Читать книгу Robot Modeling and Control - Mark W. Spong - Страница 52

A large part of robot kinematics is concerned with establishing various coordinate frames to represent the positions and orientations of rigid objects, and with transformations among these coordinate frames. Indeed, the geometry of three-dimensional space and of rigid motions plays a central role in all aspects of robotic manipulation. In this chapter we study the operations of rotation and translation, and introduce the notion of homogeneous transformations.

Homogeneous transformations combine the operations of rotation and translation into a single matrix multiplication, and are used in Chapter 3 to derive the so-called forward kinematic equations of rigid manipulators. Since we make extensive use of elementary matrix theory, the reader may wish to review Appendix B before beginning this chapter.

We begin by examining representations of points and vectors in a Euclidean space equipped with multiple coordinate frames.

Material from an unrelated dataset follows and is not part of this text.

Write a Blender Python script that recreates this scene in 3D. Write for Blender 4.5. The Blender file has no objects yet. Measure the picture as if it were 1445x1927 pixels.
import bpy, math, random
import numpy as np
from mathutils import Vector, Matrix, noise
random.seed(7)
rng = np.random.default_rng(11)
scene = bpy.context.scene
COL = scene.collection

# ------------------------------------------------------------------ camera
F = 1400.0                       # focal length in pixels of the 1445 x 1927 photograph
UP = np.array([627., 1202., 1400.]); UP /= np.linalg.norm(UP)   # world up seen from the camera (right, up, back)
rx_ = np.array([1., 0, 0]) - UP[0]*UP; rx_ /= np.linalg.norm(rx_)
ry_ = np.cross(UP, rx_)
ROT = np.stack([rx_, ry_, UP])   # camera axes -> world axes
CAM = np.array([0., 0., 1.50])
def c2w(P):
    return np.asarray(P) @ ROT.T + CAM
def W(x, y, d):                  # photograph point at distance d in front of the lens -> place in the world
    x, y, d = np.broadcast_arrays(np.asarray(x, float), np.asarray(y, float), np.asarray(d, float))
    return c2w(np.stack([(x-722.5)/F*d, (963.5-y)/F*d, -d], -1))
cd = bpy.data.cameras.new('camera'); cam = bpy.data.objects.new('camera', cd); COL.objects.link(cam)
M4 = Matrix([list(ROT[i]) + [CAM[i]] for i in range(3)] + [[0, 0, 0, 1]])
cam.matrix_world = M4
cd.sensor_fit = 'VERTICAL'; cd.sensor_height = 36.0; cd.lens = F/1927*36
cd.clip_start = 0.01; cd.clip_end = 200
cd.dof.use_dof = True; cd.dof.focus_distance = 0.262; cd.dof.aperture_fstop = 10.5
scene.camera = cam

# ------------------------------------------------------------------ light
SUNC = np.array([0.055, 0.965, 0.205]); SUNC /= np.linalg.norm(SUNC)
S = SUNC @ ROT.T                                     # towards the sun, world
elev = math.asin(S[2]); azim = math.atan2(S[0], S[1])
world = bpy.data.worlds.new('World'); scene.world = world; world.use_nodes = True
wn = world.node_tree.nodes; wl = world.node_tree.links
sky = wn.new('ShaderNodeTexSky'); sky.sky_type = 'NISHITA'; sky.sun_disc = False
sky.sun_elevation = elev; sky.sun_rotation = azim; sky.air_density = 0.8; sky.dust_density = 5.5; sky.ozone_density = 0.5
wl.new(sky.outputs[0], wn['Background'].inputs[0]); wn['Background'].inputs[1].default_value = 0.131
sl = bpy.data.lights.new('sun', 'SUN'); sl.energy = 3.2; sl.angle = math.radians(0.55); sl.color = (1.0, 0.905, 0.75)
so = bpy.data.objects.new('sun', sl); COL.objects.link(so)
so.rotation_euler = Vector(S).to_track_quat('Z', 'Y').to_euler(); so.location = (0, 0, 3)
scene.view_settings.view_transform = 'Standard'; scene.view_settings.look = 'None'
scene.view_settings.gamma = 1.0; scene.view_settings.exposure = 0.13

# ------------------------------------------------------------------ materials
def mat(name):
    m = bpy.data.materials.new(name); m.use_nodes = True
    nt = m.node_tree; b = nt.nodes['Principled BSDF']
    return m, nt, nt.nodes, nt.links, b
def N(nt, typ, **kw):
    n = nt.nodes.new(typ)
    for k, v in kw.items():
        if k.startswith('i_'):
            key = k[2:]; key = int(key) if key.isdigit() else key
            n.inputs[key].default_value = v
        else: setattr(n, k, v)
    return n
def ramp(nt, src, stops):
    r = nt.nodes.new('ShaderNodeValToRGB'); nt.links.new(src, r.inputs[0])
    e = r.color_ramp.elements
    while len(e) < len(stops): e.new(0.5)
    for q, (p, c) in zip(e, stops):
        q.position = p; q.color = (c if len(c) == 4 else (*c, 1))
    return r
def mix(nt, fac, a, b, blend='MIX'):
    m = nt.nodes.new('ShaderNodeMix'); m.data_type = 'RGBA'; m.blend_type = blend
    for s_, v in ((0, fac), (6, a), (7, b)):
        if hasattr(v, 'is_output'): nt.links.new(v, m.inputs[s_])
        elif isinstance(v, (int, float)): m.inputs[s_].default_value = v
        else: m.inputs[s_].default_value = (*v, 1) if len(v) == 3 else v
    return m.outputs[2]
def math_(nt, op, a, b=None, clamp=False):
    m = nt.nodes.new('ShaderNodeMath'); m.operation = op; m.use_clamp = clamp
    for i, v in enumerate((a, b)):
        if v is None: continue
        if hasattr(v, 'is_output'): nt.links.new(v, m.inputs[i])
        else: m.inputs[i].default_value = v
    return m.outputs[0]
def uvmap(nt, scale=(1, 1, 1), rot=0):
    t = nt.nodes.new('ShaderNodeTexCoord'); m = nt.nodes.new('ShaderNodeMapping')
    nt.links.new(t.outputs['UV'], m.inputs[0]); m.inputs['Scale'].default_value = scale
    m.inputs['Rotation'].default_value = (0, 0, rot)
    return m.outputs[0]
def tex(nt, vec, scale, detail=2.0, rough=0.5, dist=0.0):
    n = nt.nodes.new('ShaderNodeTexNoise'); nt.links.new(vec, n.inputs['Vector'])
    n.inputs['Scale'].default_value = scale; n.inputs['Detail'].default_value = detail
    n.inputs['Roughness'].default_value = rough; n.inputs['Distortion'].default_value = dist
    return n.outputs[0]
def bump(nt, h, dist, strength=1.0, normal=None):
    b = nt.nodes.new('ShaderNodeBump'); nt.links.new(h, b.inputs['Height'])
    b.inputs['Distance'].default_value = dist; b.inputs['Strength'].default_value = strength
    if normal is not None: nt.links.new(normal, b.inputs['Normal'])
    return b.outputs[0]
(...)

Following this, we introduce the concept of a rotation matrix to represent relative orientations among coordinate frames. We then combine these two concepts to build homogeneous transformation matrices, which can be used to simultaneously represent the position and orientation of one coordinate frame relative to another. Furthermore, homogeneous transformation matrices can be used to perform coordinate transformations. Such transformations allow us to represent various quantities in different coordinate frames, a facility that we will often exploit in subsequent chapters.